Подобное разрешение император дал, и Булгарин подготовил рецензию на постановку «Севильского цирюльника» в Итальянской опере. В ней он писал, в частности: «Петербург, столица обширнейшей Империи в мире, средоточие внешней торговли России, местопребывание дипломатического корпуса, большей части богатого и образованного дворянства и множества иностранцев всех наций, Петербург, по стечению всех сих и других обстоятельств должен быть и есть святилищем вкуса во всем изящном и образцом утонченной европейской образованности.

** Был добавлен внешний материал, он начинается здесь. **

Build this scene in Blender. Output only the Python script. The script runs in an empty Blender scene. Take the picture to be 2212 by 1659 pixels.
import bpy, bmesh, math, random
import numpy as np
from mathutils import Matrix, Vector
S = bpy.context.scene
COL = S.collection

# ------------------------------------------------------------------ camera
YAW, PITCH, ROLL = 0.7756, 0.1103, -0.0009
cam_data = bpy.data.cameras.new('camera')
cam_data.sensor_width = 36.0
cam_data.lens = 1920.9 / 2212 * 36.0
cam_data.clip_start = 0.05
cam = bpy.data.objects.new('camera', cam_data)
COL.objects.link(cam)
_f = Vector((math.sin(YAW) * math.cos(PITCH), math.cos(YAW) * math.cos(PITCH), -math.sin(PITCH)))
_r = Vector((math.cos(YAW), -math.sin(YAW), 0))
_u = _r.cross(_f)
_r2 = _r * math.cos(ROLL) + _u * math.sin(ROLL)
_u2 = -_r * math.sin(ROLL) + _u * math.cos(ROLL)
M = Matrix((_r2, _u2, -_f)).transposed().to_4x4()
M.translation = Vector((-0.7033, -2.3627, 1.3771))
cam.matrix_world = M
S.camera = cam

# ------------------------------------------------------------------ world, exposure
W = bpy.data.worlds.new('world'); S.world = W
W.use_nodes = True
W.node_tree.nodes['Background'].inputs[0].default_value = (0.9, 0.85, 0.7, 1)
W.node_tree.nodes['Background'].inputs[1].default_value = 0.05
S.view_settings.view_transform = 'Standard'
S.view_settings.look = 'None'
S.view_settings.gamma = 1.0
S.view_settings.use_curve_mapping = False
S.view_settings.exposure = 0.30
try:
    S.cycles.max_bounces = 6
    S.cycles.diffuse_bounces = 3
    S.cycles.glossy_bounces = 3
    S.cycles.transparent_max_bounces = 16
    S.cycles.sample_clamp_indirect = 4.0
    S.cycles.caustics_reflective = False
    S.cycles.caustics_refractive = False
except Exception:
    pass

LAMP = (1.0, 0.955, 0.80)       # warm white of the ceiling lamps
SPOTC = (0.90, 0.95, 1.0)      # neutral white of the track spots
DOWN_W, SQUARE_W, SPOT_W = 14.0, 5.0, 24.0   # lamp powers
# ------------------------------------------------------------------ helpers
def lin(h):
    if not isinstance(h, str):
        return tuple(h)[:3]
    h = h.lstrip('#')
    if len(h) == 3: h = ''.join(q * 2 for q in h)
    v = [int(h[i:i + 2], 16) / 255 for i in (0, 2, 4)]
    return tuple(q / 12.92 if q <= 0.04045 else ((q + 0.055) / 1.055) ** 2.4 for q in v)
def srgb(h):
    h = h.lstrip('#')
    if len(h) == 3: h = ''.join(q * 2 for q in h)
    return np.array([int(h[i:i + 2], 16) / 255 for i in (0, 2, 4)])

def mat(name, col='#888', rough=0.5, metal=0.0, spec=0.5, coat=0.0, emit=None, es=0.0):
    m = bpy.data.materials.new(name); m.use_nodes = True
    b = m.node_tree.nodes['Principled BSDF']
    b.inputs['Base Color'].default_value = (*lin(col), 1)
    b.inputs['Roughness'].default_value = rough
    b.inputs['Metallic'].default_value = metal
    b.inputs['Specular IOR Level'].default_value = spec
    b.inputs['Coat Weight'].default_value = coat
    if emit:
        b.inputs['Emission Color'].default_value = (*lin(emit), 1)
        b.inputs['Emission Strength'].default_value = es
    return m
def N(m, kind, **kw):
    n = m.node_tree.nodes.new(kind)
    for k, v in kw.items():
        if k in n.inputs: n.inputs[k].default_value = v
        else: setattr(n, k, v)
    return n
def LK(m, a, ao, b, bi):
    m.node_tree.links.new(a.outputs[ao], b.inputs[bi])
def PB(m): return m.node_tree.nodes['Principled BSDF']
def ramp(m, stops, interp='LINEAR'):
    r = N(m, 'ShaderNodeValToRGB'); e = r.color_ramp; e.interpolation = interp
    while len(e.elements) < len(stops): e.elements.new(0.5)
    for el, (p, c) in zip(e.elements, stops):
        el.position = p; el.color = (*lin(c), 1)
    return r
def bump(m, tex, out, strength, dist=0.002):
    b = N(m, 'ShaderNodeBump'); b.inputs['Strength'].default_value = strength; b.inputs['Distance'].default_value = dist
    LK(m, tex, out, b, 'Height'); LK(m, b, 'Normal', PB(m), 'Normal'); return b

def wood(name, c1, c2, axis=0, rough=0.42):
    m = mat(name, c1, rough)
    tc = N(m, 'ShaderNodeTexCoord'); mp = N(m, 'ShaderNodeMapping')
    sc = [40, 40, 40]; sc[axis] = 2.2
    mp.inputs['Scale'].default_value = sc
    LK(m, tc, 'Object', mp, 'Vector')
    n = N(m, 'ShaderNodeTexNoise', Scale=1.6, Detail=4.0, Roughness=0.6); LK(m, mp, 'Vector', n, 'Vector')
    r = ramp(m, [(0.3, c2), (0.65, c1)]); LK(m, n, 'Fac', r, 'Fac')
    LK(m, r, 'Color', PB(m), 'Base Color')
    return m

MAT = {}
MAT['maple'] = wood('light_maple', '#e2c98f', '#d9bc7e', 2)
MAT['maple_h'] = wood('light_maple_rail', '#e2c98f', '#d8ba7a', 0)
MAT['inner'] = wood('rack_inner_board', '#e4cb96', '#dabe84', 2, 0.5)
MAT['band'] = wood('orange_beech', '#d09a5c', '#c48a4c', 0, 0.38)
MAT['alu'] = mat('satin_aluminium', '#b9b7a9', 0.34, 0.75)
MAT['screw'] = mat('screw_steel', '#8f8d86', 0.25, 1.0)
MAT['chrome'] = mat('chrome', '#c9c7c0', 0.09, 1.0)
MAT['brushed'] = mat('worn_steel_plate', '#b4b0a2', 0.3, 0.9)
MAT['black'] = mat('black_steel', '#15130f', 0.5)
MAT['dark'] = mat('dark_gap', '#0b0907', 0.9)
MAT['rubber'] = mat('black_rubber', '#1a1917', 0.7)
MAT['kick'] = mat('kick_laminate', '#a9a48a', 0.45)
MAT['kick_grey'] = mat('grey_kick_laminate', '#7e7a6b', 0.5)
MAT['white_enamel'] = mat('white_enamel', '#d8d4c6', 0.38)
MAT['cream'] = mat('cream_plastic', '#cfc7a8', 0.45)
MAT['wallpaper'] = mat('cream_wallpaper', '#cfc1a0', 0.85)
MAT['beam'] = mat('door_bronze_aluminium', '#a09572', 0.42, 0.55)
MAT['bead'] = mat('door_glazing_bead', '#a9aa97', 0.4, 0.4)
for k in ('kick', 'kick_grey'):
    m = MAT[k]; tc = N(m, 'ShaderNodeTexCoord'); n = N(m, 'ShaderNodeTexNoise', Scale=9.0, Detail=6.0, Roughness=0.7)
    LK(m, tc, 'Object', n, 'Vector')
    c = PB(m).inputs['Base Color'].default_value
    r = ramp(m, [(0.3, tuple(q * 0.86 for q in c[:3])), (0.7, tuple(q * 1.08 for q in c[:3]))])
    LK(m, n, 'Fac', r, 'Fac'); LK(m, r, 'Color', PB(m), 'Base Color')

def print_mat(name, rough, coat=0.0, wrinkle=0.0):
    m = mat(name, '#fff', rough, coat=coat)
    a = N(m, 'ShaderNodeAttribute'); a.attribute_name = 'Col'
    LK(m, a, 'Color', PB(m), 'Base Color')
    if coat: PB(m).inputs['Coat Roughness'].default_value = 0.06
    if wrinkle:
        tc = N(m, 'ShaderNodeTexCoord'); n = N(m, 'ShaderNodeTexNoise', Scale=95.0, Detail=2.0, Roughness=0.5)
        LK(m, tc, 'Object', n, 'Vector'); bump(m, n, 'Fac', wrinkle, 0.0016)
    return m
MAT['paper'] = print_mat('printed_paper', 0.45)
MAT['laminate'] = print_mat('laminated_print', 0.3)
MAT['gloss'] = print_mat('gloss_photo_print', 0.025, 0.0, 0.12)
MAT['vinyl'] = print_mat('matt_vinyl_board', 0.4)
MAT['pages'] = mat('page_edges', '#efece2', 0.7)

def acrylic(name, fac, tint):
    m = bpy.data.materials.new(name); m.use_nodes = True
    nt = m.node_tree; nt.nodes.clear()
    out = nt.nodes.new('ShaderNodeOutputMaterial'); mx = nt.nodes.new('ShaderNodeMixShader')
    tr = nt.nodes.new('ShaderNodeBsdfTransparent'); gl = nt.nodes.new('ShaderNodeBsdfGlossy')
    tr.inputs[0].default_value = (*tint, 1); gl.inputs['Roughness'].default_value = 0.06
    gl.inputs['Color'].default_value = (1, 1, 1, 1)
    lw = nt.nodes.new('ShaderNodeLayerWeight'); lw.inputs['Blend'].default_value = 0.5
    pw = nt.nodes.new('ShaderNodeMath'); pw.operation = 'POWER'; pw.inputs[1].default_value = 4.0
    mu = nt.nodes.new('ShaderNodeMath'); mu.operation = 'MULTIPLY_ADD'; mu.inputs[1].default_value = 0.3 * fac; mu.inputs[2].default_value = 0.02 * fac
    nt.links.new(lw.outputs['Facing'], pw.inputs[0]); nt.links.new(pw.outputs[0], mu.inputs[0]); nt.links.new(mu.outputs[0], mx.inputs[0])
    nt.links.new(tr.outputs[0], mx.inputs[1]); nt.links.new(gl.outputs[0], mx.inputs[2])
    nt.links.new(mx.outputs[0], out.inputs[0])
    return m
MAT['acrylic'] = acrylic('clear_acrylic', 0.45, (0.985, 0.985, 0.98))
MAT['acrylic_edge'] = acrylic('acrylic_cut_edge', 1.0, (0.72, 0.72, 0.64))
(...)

Климат наш, заставляющий нас три четверти года укрываться в домах, принуждает нас избирать забавы сообразные с нашим образом жизни, и потому в Петербурге почти единственное публичное удовольствие есть театр».

На рукописи рецензии А.Х. Бенкендорф наложил резолюцию: «Позволяется печатать – и вперед можно писать об театрах, показывая мне»[700]. Цензура Бенкендорфа была, возможно, тоже инициирована Булгариным. По крайней мере в недатированной записке для III отделения об организации секретного наблюдения он писал, что «высшая полиция должна иметь непременно в своих руках цензуру театральных пиес, театральную критику в преданных ей журналах <…>. Надобно непременно, чтоб актеры и актрисы зависели неприметным образом от высшей полиции. Это значит иметь в своих руках l’opinion de toute la jeunesse [мнение всего юношества (фр.)]»[701].

Рецензия на оперный спектакль была опубликована (анонимно) в «Северной пчеле» 28 января 1828 г., а 31 января в газете появилась новая рубрика – «Русский театр», содержавшая неподписанную булгаринскую рецензию на постановку «Разбойников» Ф. Шиллера. В записке в III отделение Булгарин писал о реакции публики на эту статью следующее: «Статья о русском театре сделала такой шум, что подьячие и купцы забыли на время все, и только и толков, что о театре. У дверей театра была ломка, и когда пишущий сии строки приблизился к раздавателю билетов, чрез контору, то он сказал: “Вот что наделала «Пчела»!” Кричат: “В «Пчеле» было писано, давай билеты!” Забавно, что типографский наборщик, который пять лет не был в театре, бросил работу и пошел туда, набрав статью о театре! Дирекция рада, актеры хорошие в восторге, дурные берутся учить роли, которых в русском театре не знали никогда. Публика только и толкует, что о театре, большой свет о италианцах, русский мир о Разбойниках (трагедии); для вестовщиков это удар, для направления общего духа – сильное орудие, как громовой отвод»[702].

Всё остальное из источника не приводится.